## BEGIN Information given
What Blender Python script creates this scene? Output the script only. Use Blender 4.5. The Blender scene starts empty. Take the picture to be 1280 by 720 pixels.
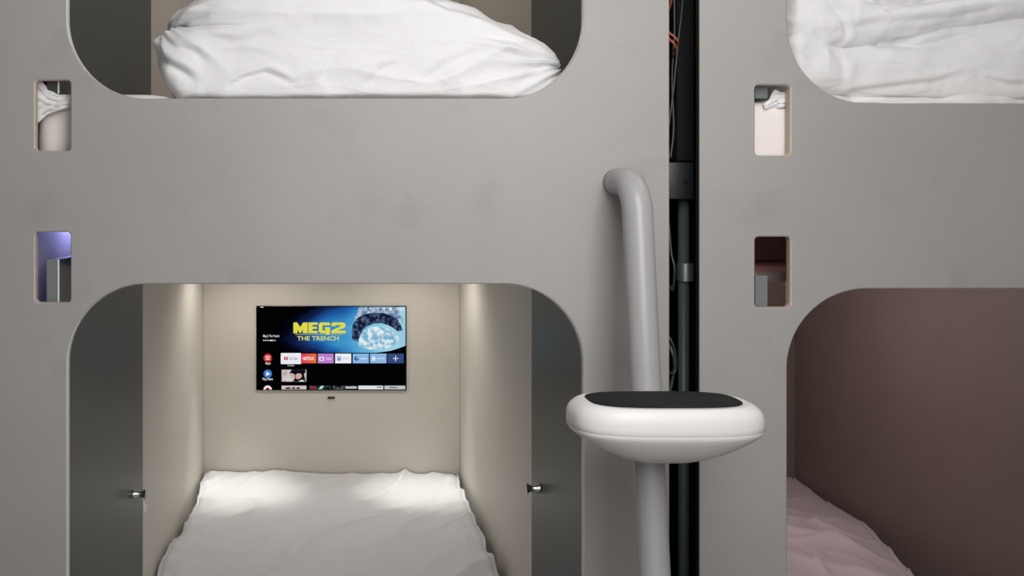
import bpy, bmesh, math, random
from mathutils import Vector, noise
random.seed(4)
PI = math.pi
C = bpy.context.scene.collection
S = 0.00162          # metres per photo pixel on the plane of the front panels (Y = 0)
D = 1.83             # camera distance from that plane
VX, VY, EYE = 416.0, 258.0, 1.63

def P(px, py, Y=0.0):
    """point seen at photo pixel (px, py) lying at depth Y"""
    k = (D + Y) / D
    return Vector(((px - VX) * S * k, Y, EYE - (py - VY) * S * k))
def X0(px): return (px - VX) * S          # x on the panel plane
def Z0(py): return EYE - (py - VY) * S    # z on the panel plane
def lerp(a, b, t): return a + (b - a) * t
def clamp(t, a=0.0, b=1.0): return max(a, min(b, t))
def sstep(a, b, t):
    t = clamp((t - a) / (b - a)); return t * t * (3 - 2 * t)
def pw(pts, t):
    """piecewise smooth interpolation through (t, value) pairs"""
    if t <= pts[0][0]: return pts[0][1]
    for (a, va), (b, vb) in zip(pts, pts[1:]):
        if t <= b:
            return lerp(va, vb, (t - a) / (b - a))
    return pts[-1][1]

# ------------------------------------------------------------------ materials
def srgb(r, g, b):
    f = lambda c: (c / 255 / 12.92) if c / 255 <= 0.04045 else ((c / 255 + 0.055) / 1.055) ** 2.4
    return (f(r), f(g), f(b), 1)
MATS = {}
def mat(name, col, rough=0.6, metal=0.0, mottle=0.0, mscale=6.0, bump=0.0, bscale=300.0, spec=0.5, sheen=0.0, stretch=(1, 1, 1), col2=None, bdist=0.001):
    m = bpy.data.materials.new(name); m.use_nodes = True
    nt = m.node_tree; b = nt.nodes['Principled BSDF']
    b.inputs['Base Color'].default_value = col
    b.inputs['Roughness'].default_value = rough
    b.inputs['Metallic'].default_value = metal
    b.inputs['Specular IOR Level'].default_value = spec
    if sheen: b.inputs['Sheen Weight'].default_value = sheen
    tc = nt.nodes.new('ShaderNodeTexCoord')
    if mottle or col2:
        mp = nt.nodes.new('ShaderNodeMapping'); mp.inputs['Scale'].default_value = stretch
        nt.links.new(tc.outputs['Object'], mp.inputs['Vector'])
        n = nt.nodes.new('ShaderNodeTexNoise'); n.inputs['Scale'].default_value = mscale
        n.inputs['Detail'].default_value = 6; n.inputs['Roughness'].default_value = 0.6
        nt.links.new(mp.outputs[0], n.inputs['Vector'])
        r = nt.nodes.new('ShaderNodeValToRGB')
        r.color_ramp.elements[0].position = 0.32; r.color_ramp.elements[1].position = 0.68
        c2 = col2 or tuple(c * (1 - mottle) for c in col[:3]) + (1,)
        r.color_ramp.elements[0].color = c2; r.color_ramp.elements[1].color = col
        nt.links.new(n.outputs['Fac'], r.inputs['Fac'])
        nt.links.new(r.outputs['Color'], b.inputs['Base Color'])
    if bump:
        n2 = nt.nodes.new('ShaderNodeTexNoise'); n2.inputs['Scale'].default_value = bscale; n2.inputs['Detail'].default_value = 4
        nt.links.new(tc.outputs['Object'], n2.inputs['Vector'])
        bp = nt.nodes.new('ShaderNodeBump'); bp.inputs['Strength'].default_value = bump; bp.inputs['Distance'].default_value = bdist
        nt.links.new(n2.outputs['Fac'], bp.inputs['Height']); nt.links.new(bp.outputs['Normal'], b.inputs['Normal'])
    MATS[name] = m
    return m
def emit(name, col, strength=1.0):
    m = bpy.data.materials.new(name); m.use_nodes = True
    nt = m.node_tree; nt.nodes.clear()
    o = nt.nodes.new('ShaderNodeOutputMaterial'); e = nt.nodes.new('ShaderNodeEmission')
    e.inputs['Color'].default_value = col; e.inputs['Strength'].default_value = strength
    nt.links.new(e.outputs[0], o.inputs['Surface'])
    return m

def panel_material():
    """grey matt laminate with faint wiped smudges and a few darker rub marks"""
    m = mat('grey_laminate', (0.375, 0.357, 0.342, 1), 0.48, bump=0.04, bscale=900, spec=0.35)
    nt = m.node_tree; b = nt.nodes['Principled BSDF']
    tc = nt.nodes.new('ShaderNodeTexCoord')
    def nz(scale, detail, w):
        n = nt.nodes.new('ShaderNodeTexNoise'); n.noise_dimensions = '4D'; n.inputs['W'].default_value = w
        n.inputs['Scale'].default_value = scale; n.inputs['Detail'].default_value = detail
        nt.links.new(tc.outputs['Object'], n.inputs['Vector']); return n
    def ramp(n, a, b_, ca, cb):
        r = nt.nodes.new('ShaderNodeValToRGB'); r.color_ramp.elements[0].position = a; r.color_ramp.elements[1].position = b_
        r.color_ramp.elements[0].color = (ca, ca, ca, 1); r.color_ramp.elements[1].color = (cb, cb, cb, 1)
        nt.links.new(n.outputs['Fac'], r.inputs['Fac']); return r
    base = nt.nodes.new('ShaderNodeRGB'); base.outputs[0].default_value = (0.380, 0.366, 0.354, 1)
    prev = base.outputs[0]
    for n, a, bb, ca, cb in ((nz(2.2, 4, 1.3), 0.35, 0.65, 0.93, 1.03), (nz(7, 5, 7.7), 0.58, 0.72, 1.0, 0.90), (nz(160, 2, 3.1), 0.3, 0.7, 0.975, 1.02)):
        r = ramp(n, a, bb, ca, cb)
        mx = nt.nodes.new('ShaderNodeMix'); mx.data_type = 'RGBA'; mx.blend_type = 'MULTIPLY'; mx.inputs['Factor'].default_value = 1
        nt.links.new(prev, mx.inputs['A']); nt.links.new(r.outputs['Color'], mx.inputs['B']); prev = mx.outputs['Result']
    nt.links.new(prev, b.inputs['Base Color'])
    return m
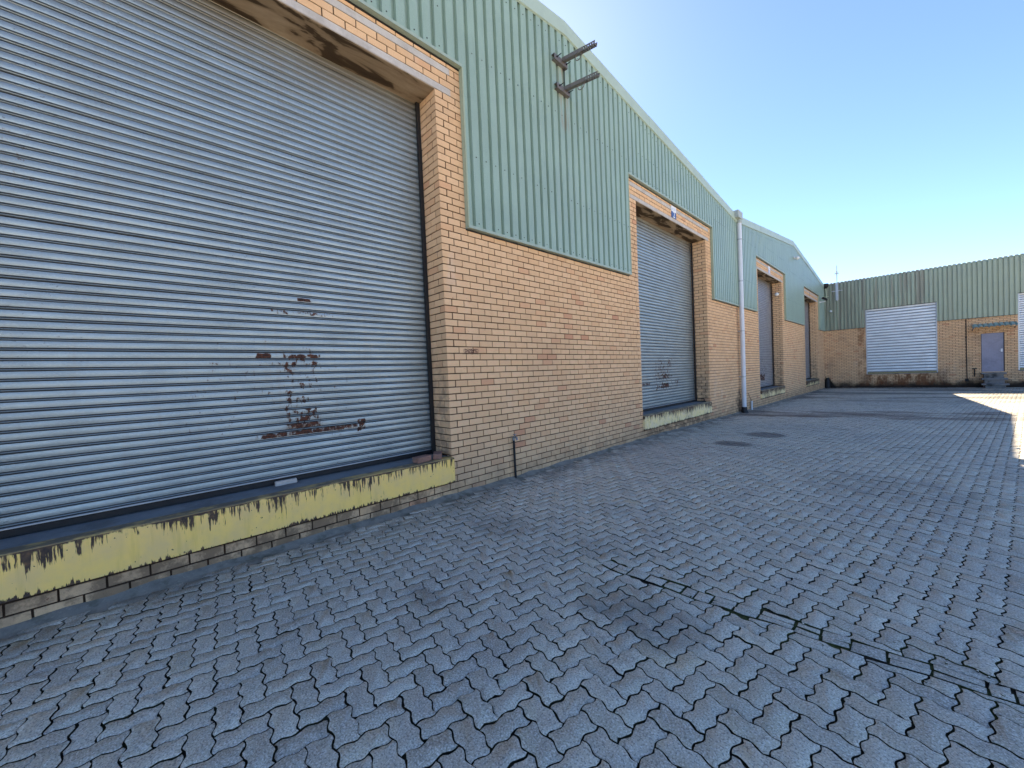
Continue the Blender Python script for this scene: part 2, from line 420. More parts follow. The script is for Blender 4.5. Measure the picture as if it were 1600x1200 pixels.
## END Information given
### Exercise goal
Copy out the entries verbatim and leave the images out.

### Written response
What Blender Python script creates this scene? Output the script only. Use Blender 4.5. The Blender scene starts empty. Take the picture to be 1280 by 720 pixels.
import bpy, bmesh, math, random
from mathutils import Vector, noise
random.seed(4)
PI = math.pi
C = bpy.context.scene.collection
S = 0.00162          # metres per photo pixel on the plane of the front panels (Y = 0)
D = 1.83             # camera distance from that plane
VX, VY, EYE = 416.0, 258.0, 1.63

def P(px, py, Y=0.0):
    """point seen at photo pixel (px, py) lying at depth Y"""
    k = (D + Y) / D
    return Vector(((px - VX) * S * k, Y, EYE - (py - VY) * S * k))
def X0(px): return (px - VX) * S          # x on the panel plane
def Z0(py): return EYE - (py - VY) * S    # z on the panel plane
def lerp(a, b, t): return a + (b - a) * t
def clamp(t, a=0.0, b=1.0): return max(a, min(b, t))
def sstep(a, b, t):
    t = clamp((t - a) / (b - a)); return t * t * (3 - 2 * t)
def pw(pts, t):
    """piecewise smooth interpolation through (t, value) pairs"""
    if t <= pts[0][0]: return pts[0][1]
    for (a, va), (b, vb) in zip(pts, pts[1:]):
        if t <= b:
            return lerp(va, vb, (t - a) / (b - a))
    return pts[-1][1]

# ------------------------------------------------------------------ materials
def srgb(r, g, b):
    f = lambda c: (c / 255 / 12.92) if c / 255 <= 0.04045 else ((c / 255 + 0.055) / 1.055) ** 2.4
    return (f(r), f(g), f(b), 1)
MATS = {}
def mat(name, col, rough=0.6, metal=0.0, mottle=0.0, mscale=6.0, bump=0.0, bscale=300.0, spec=0.5, sheen=0.0, stretch=(1, 1, 1), col2=None, bdist=0.001):
    m = bpy.data.materials.new(name); m.use_nodes = True
    nt = m.node_tree; b = nt.nodes['Principled BSDF']
    b.inputs['Base Color'].default_value = col
    b.inputs['Roughness'].default_value = rough
    b.inputs['Metallic'].default_value = metal
    b.inputs['Specular IOR Level'].default_value = spec
    if sheen: b.inputs['Sheen Weight'].default_value = sheen
    tc = nt.nodes.new('ShaderNodeTexCoord')
    if mottle or col2:
        mp = nt.nodes.new('ShaderNodeMapping'); mp.inputs['Scale'].default_value = stretch
        nt.links.new(tc.outputs['Object'], mp.inputs['Vector'])
        n = nt.nodes.new('ShaderNodeTexNoise'); n.inputs['Scale'].default_value = mscale
        n.inputs['Detail'].default_value = 6; n.inputs['Roughness'].default_value = 0.6
        nt.links.new(mp.outputs[0], n.inputs['Vector'])
        r = nt.nodes.new('ShaderNodeValToRGB')
        r.color_ramp.elements[0].position = 0.32; r.color_ramp.elements[1].position = 0.68
        c2 = col2 or tuple(c * (1 - mottle) for c in col[:3]) + (1,)
        r.color_ramp.elements[0].color = c2; r.color_ramp.elements[1].color = col
        nt.links.new(n.outputs['Fac'], r.inputs['Fac'])
        nt.links.new(r.outputs['Color'], b.inputs['Base Color'])
    if bump:
        n2 = nt.nodes.new('ShaderNodeTexNoise'); n2.inputs['Scale'].default_value = bscale; n2.inputs['Detail'].default_value = 4
        nt.links.new(tc.outputs['Object'], n2.inputs['Vector'])
        bp = nt.nodes.new('ShaderNodeBump'); bp.inputs['Strength'].default_value = bump; bp.inputs['Distance'].default_value = bdist
        nt.links.new(n2.outputs['Fac'], bp.inputs['Height']); nt.links.new(bp.outputs['Normal'], b.inputs['Normal'])
    MATS[name] = m
    return m
def emit(name, col, strength=1.0):
    m = bpy.data.materials.new(name); m.use_nodes = True
    nt = m.node_tree; nt.nodes.clear()
    o = nt.nodes.new('ShaderNodeOutputMaterial'); e = nt.nodes.new('ShaderNodeEmission')
    e.inputs['Color'].default_value = col; e.inputs['Strength'].default_value = strength
    nt.links.new(e.outputs[0], o.inputs['Surface'])
    return m

def panel_material():
    """grey matt laminate with faint wiped smudges and a few darker rub marks"""
    m = mat('grey_laminate', (0.375, 0.357, 0.342, 1), 0.48, bump=0.04, bscale=900, spec=0.35)
    nt = m.node_tree; b = nt.nodes['Principled BSDF']
    tc = nt.nodes.new('ShaderNodeTexCoord')
    def nz(scale, detail, w):
        n = nt.nodes.new('ShaderNodeTexNoise'); n.noise_dimensions = '4D'; n.inputs['W'].default_value = w
        n.inputs['Scale'].default_value = scale; n.inputs['Detail'].default_value = detail
        nt.links.new(tc.outputs['Object'], n.inputs['Vector']); return n
    def ramp(n, a, b_, ca, cb):
        r = nt.nodes.new('ShaderNodeValToRGB'); r.color_ramp.elements[0].position = a; r.color_ramp.elements[1].position = b_
        r.color_ramp.elements[0].color = (ca, ca, ca, 1); r.color_ramp.elements[1].color = (cb, cb, cb, 1)
        nt.links.new(n.outputs['Fac'], r.inputs['Fac']); return r
    base = nt.nodes.new('ShaderNodeRGB'); base.outputs[0].default_value = (0.380, 0.366, 0.354, 1)
    prev = base.outputs[0]
    for n, a, bb, ca, cb in ((nz(2.2, 4, 1.3), 0.35, 0.65, 0.93, 1.03), (nz(7, 5, 7.7), 0.58, 0.72, 1.0, 0.90), (nz(160, 2, 3.1), 0.3, 0.7, 0.975, 1.02)):
        r = ramp(n, a, bb, ca, cb)
        mx = nt.nodes.new('ShaderNodeMix'); mx.data_type = 'RGBA'; mx.blend_type = 'MULTIPLY'; mx.inputs['Factor'].default_value = 1
        nt.links.new(prev, mx.inputs['A']); nt.links.new(r.outputs['Color'], mx.inputs['B']); prev = mx.outputs['Result']
    nt.links.new(prev, b.inputs['Base Color'])
    return m
Continue the Blender Python script for this scene: part 2, from line 420. More parts follow. The script is for Blender 4.5. Measure the picture as if it were 1600x1200 pixels.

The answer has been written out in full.